The temperature and mineralization of the groundwater can be a key to the UCG thermal effect and it should be investigated thoroughly (Kreinin et al., 1991). According to Kreinin et al. (1991), the UCG area has an abnormally high water temperature and this can be seen 20 years after the burn at the Yuzhno-Abinsk UCG station. Moreover, higher groundwater mineralization was noticed near the UCG reactor (Kreinin et al., 1991).

7 Conclusions

This paper has provided a review of some literatures describing the Soviet experience of the UCG, with the main emphasis on ground movements. The main source of the literatures was the National Library of Russia in Saint Petersburg. The papers reviewed were rather old, some being issued before World War II, and most of them are only available as hard copies. Two additional libraries could be useful sources to obtain further information: the Russian State Library in Moscow and the Library of the Russian Academy of Sciences in Saint Petersburg (access is limited).
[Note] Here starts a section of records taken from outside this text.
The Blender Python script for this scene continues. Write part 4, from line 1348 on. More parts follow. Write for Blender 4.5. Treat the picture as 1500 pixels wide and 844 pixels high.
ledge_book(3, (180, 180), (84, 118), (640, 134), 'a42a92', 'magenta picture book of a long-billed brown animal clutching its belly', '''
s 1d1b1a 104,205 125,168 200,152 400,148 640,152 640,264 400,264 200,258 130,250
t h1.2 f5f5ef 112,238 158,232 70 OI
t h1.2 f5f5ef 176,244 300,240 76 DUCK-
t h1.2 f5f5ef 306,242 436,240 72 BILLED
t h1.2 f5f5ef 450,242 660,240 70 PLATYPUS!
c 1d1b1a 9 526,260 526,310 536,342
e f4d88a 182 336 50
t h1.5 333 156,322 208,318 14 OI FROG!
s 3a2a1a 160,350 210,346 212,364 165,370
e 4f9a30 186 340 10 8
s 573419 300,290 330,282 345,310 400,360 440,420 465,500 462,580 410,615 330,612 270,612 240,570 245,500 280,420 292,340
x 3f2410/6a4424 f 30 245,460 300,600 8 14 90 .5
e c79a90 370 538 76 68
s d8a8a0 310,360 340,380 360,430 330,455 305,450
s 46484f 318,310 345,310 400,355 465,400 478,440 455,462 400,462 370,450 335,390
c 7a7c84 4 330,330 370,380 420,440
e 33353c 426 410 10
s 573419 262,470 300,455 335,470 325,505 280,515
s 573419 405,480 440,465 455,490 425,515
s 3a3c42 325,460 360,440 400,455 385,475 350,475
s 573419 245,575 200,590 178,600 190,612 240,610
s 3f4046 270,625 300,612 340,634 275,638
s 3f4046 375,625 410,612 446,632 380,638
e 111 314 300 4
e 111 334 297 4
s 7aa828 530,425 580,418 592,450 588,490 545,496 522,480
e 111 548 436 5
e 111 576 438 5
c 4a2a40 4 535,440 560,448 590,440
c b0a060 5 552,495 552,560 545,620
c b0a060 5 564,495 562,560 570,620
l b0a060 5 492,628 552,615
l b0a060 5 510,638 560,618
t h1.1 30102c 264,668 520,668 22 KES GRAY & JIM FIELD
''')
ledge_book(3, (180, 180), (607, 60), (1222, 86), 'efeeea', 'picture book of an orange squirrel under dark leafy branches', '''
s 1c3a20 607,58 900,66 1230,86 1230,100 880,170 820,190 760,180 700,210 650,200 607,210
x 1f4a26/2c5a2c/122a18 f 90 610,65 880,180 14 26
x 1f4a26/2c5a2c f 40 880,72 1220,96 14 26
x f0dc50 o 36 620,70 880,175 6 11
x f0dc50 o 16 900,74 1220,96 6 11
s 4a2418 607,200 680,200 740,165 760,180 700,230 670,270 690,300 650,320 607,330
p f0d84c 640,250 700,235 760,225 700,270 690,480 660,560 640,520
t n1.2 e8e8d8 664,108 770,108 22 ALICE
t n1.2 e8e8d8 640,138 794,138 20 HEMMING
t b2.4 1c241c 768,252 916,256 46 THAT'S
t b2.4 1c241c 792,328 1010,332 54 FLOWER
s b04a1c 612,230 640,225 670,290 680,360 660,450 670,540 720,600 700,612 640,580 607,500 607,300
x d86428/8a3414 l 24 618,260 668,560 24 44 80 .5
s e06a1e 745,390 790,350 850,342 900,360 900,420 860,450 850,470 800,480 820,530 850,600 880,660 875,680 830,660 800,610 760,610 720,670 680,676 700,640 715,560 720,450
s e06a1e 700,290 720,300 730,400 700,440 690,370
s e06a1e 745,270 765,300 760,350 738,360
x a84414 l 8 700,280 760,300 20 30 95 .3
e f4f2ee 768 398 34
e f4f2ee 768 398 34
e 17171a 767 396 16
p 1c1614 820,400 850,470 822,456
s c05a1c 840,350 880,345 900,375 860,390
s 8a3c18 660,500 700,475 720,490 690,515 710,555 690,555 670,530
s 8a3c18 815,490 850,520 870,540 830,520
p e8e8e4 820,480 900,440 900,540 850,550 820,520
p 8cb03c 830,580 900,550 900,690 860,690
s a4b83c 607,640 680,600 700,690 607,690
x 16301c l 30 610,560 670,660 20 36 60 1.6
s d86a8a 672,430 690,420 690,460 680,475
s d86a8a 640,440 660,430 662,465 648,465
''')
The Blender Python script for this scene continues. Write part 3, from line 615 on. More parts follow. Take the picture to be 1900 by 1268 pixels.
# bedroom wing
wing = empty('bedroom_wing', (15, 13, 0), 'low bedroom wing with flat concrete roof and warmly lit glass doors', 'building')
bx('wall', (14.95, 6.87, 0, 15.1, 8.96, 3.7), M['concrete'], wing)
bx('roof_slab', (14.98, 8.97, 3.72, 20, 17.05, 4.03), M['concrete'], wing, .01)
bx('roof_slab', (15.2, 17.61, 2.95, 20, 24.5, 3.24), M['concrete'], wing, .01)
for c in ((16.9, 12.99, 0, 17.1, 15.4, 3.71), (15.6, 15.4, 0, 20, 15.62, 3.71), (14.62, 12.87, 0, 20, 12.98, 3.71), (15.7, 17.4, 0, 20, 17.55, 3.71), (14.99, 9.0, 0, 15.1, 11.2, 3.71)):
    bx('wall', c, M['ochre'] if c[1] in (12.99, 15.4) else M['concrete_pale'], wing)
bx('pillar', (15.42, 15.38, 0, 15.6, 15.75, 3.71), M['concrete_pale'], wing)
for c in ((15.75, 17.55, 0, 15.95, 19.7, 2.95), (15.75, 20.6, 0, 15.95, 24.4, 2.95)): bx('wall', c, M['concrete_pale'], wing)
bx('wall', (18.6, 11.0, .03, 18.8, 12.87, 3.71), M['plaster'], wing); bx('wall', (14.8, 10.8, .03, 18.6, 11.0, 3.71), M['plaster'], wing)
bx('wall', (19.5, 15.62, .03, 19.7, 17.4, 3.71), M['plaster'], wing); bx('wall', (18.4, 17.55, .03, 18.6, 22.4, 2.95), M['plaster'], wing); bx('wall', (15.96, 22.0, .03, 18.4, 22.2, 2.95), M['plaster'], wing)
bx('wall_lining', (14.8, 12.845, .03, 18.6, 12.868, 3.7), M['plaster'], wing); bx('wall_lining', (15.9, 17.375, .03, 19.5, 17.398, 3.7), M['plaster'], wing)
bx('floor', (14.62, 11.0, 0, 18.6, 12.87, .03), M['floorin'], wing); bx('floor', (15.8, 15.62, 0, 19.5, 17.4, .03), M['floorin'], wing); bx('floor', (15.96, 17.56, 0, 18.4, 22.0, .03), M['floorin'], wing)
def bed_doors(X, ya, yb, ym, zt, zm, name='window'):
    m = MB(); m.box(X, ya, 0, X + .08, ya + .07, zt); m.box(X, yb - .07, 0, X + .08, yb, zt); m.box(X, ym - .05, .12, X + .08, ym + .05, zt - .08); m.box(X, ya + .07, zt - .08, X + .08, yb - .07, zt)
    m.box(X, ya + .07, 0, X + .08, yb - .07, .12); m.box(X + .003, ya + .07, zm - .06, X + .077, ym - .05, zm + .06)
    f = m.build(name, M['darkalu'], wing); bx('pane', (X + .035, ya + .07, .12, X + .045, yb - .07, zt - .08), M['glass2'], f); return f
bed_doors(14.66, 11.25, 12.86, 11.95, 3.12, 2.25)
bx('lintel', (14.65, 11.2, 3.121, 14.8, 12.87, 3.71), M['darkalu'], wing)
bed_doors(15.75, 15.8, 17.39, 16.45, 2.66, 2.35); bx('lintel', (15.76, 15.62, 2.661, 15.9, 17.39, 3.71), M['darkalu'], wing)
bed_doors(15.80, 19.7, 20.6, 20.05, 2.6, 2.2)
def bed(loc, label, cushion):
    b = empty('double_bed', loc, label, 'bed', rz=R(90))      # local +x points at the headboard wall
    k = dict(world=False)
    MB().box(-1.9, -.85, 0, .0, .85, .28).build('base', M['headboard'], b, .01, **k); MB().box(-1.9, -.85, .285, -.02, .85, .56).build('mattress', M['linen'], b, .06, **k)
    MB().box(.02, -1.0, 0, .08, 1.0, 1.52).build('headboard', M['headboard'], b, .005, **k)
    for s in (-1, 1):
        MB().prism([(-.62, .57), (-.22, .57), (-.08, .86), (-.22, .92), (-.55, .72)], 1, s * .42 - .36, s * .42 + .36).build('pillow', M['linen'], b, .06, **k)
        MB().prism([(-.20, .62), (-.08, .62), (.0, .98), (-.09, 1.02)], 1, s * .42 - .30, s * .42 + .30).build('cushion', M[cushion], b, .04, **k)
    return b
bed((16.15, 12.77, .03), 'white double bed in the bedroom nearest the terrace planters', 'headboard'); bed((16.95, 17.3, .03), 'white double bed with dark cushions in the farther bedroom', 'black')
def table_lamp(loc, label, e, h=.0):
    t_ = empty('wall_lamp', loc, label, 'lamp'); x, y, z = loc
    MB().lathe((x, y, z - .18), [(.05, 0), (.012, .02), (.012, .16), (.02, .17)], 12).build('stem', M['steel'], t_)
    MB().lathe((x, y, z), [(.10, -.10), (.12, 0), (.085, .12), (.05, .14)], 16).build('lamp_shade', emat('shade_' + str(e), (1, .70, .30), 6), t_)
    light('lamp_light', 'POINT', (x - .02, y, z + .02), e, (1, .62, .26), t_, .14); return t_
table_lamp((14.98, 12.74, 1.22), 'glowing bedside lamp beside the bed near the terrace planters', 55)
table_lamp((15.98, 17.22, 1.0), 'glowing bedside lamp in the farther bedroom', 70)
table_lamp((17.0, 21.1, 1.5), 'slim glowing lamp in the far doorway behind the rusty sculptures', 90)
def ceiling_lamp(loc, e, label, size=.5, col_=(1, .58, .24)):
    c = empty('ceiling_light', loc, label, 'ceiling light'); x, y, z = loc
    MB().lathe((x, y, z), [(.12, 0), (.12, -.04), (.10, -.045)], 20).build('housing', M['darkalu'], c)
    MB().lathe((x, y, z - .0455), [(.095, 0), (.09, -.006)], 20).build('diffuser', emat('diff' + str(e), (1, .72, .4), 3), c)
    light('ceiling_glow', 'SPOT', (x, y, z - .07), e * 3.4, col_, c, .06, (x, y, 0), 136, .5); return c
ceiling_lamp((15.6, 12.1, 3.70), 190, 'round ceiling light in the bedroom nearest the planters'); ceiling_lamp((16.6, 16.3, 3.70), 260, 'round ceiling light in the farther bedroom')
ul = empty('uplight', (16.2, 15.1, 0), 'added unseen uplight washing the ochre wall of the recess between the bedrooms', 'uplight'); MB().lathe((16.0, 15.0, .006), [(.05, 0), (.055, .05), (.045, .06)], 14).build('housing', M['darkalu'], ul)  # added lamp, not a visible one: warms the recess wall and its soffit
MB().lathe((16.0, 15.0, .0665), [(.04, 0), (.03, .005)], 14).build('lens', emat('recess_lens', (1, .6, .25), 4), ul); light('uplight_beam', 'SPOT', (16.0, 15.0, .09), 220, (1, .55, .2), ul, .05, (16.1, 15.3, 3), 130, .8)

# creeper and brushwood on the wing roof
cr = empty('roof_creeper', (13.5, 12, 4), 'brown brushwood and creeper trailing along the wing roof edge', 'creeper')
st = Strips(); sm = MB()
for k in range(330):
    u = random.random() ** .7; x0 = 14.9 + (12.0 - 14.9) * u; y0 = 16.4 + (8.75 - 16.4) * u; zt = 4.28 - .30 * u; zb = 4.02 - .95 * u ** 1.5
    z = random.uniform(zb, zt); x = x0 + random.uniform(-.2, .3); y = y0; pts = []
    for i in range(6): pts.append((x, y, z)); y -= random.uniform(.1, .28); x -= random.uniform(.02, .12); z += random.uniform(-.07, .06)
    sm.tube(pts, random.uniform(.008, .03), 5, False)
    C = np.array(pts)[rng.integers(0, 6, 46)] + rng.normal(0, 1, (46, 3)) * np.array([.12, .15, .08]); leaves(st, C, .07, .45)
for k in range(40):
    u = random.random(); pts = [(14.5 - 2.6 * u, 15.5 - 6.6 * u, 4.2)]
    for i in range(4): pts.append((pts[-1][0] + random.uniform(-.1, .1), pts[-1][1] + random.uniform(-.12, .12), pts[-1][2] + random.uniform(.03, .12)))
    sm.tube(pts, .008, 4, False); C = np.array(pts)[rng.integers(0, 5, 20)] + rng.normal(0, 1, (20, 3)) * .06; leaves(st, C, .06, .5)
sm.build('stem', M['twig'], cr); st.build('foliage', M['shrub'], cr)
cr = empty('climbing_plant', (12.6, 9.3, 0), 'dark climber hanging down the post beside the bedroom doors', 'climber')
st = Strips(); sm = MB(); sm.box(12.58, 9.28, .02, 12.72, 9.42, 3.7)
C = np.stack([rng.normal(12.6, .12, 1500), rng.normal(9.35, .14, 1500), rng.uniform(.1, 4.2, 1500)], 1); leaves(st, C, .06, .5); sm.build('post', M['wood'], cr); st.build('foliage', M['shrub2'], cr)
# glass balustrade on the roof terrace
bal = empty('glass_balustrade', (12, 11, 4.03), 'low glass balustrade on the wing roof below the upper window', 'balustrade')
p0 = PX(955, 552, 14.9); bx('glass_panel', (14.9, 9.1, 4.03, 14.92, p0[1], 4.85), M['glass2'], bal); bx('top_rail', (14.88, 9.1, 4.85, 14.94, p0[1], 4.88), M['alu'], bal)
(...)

In this paper, the focus is on early work on UCG because more recent developments have shifted from the countries of the former Soviet Union to other regions mainly due to discovery of the large natural gas deposits in the Soviet Union. Today, there is only one station, Angren station in Uzbekistan still operated by Yerostigaz, a subsidiary of Linc Energy, and recently it has been announced that Coal Bed Methane Partners, a subsidiary of Red Mountain Energy, launched the first UCG project in Russia for many years.